There aren’t really any out and out losers to speak of on here, though perhaps a single flaw in a few of these songs could be seen in that they throw one too many ideas into the mix occasionally. What this results in is something that is worthy of the same band that gave us the amazing “Effigy Of The Forgotten”, but isn’t quite at the same level. Nonetheless, longer winded, lyrically intellectual songs such as “Thrones Of Blood”, “Suspended In Tribulation” and “Breeding The Spawn” are packed to capacity with neck wrecking riffs, spastically riveting lead breaks, fancy yet precise drumming, and a few rather impressive bass sections that manage to avoid the quirky, out of place slap bass work inspired by “None So Vile”. Like most death metal albums, let alone technically oriented ones, you won’t be humming any of the tunes found on here, but instant familiarity and distinctiveness is clearly displayed throughout this album’s duration.

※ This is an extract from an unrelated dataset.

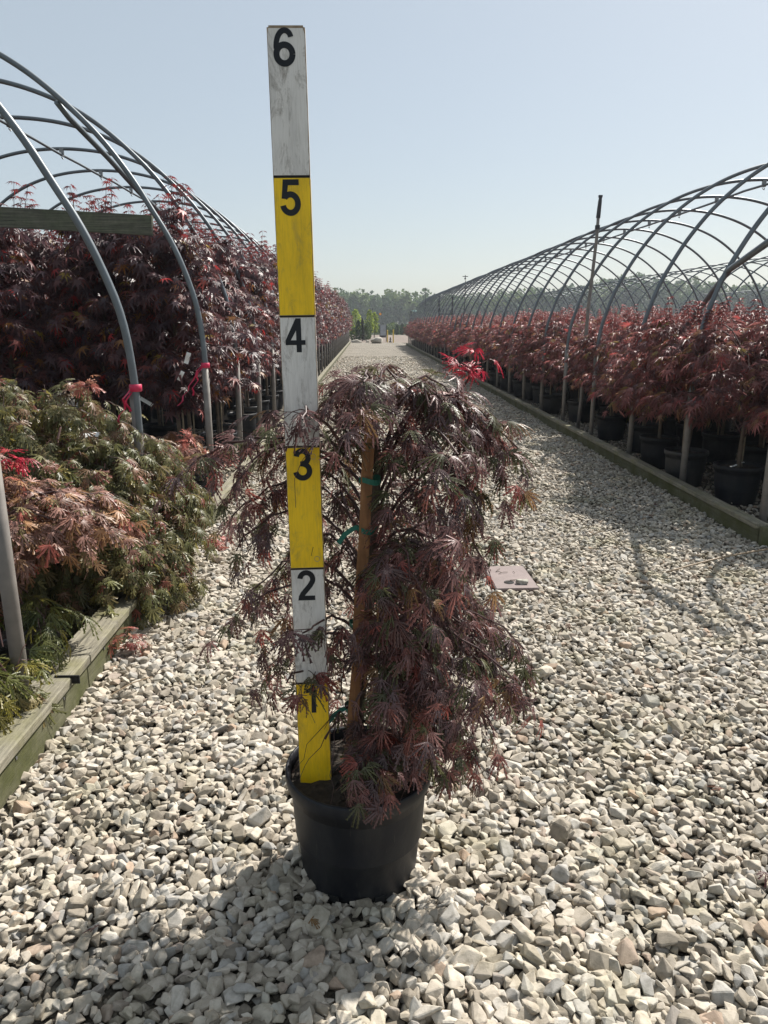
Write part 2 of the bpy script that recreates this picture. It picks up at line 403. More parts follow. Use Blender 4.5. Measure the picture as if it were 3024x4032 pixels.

Pretty much any self-respecting fan of death metal, particularly the older guard, should have all 3 of Suffocation’s full length’s before their split and reformation. Of the bunch, “Pierced From Within” is the weakest, though only in the sense that it only builds a tiny bit on already established practices and doesn’t quite reach the same level of intensity. It could maybe function as a gateway to older conventions to newer tech. heads who are obsessed with the likes of Decrepit Birth, though it bears almost no resemblance to the progressive conventions that said band inherited from Cynic. But for the most part, this is pure brutality that differs from the rest only in that it is done with intelligence.